The Great March of Return was launched in Gaza on March 30, 2018, to mark Land Day and to demand lifting of the now 13-year-old Israeli blockade of the Palestinian territory.
For almost a year and a half, organizers of the march have held weekly border protests, right along the Israel-Gaza border, east of the tiny coastal enclave.
Palestinian Land Day is an occasion, in which the majority of Palestinians inside the occupied Palestinian territories and in the Diaspora, renew their connection to the Palestinian homeland.
Back in 1976, Israeli authorities in the Arab-Israeli town of Sakhneen and some other nearby areas, confiscated around 1500 acres of Palestinian-owned farm lands for colonial settlement purposes.
The confiscation sparked widespread protests, across Arab-Israeli towns. Israeli police dispersed the crowds by lethal force, claiming the lives of six Arab protesters.

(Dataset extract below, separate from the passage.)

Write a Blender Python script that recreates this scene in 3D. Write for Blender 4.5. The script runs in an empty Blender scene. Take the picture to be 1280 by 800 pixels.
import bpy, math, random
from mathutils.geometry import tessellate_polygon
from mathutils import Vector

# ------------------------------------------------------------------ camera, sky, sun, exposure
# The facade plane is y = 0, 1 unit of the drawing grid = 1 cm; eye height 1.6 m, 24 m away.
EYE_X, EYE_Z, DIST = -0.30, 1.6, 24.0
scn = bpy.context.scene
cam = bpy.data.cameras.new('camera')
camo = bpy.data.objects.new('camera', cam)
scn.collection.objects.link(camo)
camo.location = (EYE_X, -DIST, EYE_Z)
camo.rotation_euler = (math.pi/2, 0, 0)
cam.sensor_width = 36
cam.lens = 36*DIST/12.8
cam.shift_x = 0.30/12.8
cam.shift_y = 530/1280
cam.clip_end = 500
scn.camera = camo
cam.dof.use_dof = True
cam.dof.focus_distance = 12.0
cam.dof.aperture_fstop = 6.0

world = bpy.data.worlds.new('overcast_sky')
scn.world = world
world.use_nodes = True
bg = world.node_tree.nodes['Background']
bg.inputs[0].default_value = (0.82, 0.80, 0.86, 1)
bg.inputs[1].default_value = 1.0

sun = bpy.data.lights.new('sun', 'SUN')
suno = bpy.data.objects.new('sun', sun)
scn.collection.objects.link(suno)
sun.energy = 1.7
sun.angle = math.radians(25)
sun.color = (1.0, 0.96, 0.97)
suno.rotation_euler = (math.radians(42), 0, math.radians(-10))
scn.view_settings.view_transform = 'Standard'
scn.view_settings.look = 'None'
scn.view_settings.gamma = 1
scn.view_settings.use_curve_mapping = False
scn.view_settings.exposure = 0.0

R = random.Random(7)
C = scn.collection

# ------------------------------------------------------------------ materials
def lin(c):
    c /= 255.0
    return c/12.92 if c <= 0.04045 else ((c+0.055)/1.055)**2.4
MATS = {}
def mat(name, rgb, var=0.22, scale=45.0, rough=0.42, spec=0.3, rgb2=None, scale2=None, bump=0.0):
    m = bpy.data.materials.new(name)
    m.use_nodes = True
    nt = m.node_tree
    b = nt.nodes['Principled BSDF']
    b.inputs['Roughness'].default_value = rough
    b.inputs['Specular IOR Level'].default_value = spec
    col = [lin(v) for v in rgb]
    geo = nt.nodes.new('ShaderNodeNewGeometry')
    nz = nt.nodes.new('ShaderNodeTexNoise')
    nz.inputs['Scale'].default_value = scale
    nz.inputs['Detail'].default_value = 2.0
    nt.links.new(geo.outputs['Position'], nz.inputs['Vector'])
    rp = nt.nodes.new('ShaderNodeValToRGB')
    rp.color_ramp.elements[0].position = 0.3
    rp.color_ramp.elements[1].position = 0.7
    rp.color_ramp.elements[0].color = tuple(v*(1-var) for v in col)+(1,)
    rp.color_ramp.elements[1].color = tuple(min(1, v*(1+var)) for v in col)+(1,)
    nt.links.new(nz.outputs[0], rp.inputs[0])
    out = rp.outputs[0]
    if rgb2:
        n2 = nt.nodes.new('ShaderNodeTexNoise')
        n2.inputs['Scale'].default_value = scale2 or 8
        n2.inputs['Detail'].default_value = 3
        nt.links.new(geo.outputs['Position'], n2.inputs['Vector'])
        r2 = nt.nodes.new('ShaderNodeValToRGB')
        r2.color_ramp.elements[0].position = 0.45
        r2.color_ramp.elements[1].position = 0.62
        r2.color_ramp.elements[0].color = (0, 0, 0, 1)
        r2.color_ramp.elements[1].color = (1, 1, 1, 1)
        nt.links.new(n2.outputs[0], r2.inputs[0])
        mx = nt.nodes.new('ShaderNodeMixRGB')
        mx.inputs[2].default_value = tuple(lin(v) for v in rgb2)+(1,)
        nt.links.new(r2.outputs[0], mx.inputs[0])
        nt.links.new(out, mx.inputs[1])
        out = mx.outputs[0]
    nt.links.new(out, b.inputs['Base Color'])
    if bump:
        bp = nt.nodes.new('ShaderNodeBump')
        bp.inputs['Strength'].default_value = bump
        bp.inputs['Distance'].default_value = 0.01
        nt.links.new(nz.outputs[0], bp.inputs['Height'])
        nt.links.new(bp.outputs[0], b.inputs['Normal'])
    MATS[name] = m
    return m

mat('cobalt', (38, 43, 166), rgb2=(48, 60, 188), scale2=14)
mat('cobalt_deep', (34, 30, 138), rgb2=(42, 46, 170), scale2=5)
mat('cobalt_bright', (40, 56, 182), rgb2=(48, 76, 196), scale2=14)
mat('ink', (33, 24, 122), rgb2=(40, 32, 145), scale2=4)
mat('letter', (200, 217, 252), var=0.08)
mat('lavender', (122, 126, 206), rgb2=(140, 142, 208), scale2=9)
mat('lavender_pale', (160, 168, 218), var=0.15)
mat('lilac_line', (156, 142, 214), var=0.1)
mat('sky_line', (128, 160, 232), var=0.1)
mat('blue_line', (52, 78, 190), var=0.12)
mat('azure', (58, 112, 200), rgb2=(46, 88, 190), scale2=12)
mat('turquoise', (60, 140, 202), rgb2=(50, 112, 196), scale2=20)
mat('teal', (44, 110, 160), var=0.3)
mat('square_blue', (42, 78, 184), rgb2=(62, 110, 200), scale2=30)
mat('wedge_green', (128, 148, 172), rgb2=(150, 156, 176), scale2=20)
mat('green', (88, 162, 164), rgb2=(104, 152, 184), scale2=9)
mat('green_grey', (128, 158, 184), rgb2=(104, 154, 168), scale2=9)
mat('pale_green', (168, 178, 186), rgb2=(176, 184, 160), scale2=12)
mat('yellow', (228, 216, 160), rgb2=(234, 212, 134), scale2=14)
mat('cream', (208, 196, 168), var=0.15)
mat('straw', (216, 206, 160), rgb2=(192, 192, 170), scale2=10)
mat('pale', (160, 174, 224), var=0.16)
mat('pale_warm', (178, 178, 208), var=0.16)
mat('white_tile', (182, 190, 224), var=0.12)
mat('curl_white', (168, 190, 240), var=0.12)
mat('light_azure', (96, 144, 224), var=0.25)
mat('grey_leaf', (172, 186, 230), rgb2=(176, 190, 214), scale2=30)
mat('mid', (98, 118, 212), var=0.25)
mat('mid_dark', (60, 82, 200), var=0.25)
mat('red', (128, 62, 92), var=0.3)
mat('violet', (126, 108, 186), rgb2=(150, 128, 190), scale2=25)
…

Israeli colonial settlement activities were officially kicked off by Israel in the 1970’s, as the Israeli occupation authorities in both Gaza and the West Bank, began erecting dozens of colonial settlements on Palestinian-owned lands.
As of today, Israeli colonial settlements have strangulated Palestinian-populated areas in the West Bank.
Back in 2005, Israel disengaged unilaterally from Gaza and evicted 17 such settlements, along the coastal Gaza Strip. Two years later, Israel imposed a crippling blockade of the land, air and sea, on the Gaza Strip.